O Jornal do Comércio entrou em contato com a defesa dos envolvidos na investigação. Com exceção da defensora de Osni, os demais não se manifestaram formalmente sobre as prisões. Em nota oficial a Procuradoria Jurídica da Prefeitura afirmou que “acompanhou as buscas na sede da prefeitura, está colaborando para todos os fatos sejam apurados da forma mais célere possível, valendo esclarecer. E informa ainda, que não teve acesso aos autos do processo”.
“Não há o menor indício de participação”, afirma advogada que defende engenheiro civil
A advogada Samantha de Andrade – que representa o engenheiro civil Osni Paulo Testoni – afirmou que não há elementos que liguem o profissional às acusações imputadas pelo MPSC. Ela ingressou com pedido de revogação da prisão e buscará acelerar o processo de análise da solicitação.
“Passamos a madrugada analisando os autos do processo, que segue em segredo de justiça. Tudo o que eu posso afirmar é que não há o menor indício de participação do Osni nesse esquema apontado pelo Ministério Público. Ele é apenas um servidor público que cumpria seu trabalho na análise de projetos”, afirmou a advogado ao Jornal do Comércio.
PIERRE COMENTA ÁUDIOS FALSOS
Áudios disparados em grupos de WhatsApp também citavam o nome do ex-presidente da Fundação de Turismo, Cultura e Esporte (Fumtec), Pierre Costa, como um dos detidos. A reportagem conversou com ele às 12h50. “Muitos me mandaram mensagem me questionando. Mas, afirmo que não sou alvo dessa operação do Ministério Público. Estou colhendo provas para ingressar com um processo contra os autores desses áudios”, disse.
OS GRUPOS DO MPSC
Os fatos são investigados em procedimento investigatório criminal (PIC) em trâmite na Subprocuradoria Geral para Assuntos Jurídicos do MPSC, com apoio do Grupo Especial Anticorrupção (Geac), do Grupo de Atuação Especial de Combate às Organizações Criminosas (Gaeco) e da Promotoria de Justiça da Comarca. A deflagração contou com o apoio da Polícia Científica. As equipes chegaram por volta das 6h30 ao prédio da Prefeitura.

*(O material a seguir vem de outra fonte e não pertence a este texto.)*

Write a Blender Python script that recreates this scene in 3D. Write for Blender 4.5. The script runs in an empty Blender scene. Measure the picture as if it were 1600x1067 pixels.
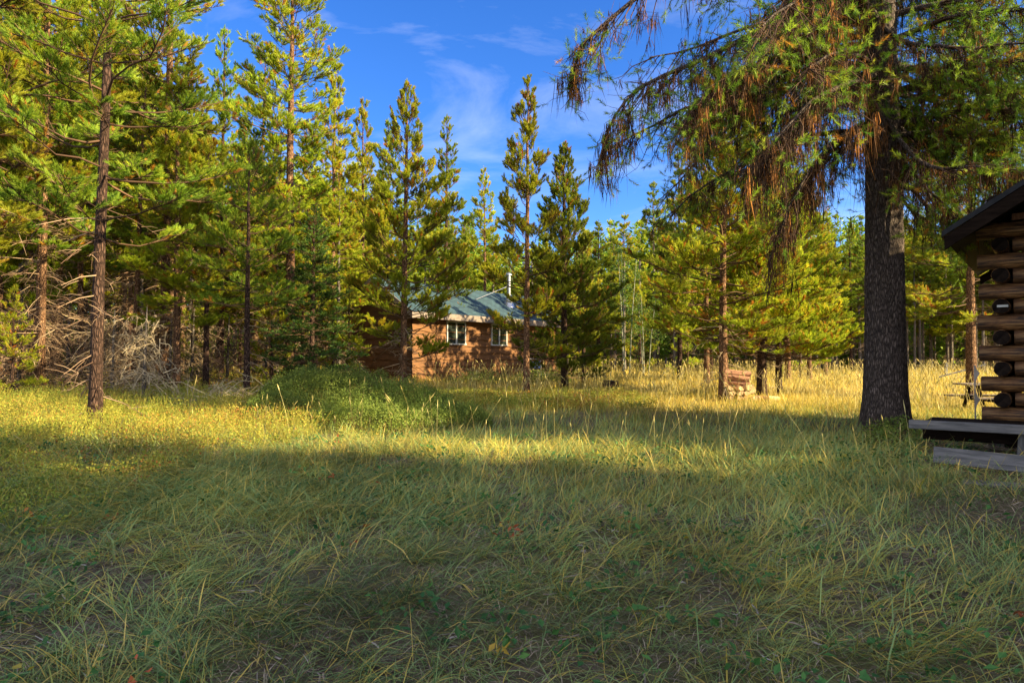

O GAECO é uma força-tarefa que tem como finalidade a identificação, prevenção e repressão às organizações criminosas. É coordenada pelo MPSC e composta por integrantes da Polícias Militar, Civil e Rodoviária Federal, da Secretaria Estadual da Fazenda, do Corpo de Bombeiros Militar e da Secretaria de Estado de Administração Prisional e Socioeducativa. O GEAC é um grupo de membros do Ministério Público de Santa Catarina que atua em investigações e ação judiciais de combate à corrupção, cujos fatos revelem maior gravidade ou complexidade.